Well, I'm a bit a lost here:

First of all, why $\phi$ can be identified with the embedding of $M \to M \oplus M'$? According to the definition above, it can be identidied with a surjective function $M'_1 \oplus M'_2$ where $M'_1 \cong M$ and $M'_2 \cong \frac{N}{im \ \phi} \cong coker \ \phi$

Answer 1

Suppose the sequence $0\to M\xrightarrow{\phi}N\to\operatorname{coker}\phi\to0$ splits. Then there exists the diagram $$\DeclareMathOperator{\coker}{coker}\require{AMScd} \begin{CD} 0 @>>> M @>\phi>> N @>\pi>> \coker\phi @>>> 0 \\ @. @V{\alpha}V\sim V @V\beta V\sim V @V\gamma V\sim V @. \\ 0 @>>> M' @>f>> M'\oplus C' @>g>> C' @>>> 0 \end{CD} $$ as specified in the definition.

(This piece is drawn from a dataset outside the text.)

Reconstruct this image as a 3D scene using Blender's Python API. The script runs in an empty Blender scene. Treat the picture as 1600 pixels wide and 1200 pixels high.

Our task is to find $\psi\colon N\to M$ such that $\psi\phi=1_M$. It is implicit in the definition that the maps in the bottom row are the canonical ones, so there exists $h\colon M'\oplus C'$ such that $hf=1_{M'}$.

Now define $\psi=\alpha^{-1}h\beta$; then $$ \psi\phi=\alpha^{-1}h\beta\phi=\alpha^{-1}hf\alpha= \alpha^{-1}\alpha=1_M $$ The “identification” is exactly considering $f$; it seems that the author is trying to confuse the reader instead of applying the definition.

For proving the converse, you need to build the diagram by exploiting the existence of $\psi\colon N\to M$ with $\psi\phi=1_M$. The diagram is $$ \begin{CD} 0 @>>> M @>\phi>> N @>\pi>> \coker\phi @>>> 0 \\ @. @V{1_M}V\sim V @V\beta V\sim V @V1_{\coker\phi} V\sim V @. \\ 0 @>>> M @>f>> M\oplus\coker\phi @>g>> \coker\phi @>>> 0 \end{CD} $$ where $\beta(x)=(\psi(x),\pi(x))$. The diagram commutes because $g\beta=\pi$ and, for $x\in M$, $$ \beta\phi(x)=(\psi\phi(x),\pi\phi(x))=(x,0)=f(x) $$

Answer 2

EDIT: Based on your comment I changed the answer slightly to solve the confusion...

The point is we have an injective map $\phi_1: M\to N$ and we are looking for a map (a retraction) $\rho: N\to M$ such that $\rho\phi_1 = \mathrm{id}_M$. Let $C=\mathrm{Coker}\phi_1$. The exact sequence $0\to M\xrightarrow{\phi_1} N\xrightarrow{\kappa} C\to 0$ is split (where $\kappa$ is the quotient map). So there are $R$-modules $M'_1, M_2'$ such that the diagram you drew is commutative with all the vertical maps isomorphisms. Let us put some names on these isomorphisms $\alpha: M\xrightarrow{\sim} M'_1$, $\beta: C\xrightarrow{\sim} M'_2$ and $\psi: N\xrightarrow{\sim} M'_1\oplus M'_2$.

(This part is new) First of all note that you also have an exact sequence $0\to M\xrightarrow{\imath} M\oplus C\xrightarrow{\pi}C\to 0 $ in addition to $0\to M'_1\xrightarrow{\imath'} M_1'\oplus M_2'\xrightarrow{\pi'}M_2'\to 0 $. Clearly $$ \imath' \circ \alpha = (\alpha\oplus\beta)\circ \imath, \quad \beta\circ\pi = \pi'\circ (\alpha\oplus\beta) $$ This means you can without loss of generality assume that $M'_1=M$, $\alpha=\mathrm{id}_{M}$, $M'_2=C$, $\beta=\mathrm{id}_C$ since 0\to M\xrightarrow{\imath} M\oplus C\xrightarrow{\pi}C\to 0$ also satisfies the conditions you listed in the definition of split exact sequence.

Consider the map $\rho:N\xrightarrow{\psi}M\oplus C\xrightarrow{\pi_M}M$ where the second map is the projection to $M$. The claim is $\rho\phi_1=\mathrm{id}_M$. Note that $\mathrm{Im}(\phi_1)\simeq M$ because $\phi_1$ is injective. Moreover this isomorphism is exactly $\psi$ itself. So take $x\in M$, then $\psi\phi_1(x)=(x,0)$. Hence $\rho\phi_1$ is indeed identity. It is in this sense that $\phi_1$ can be identified with the embedding $M\to M\oplus C$.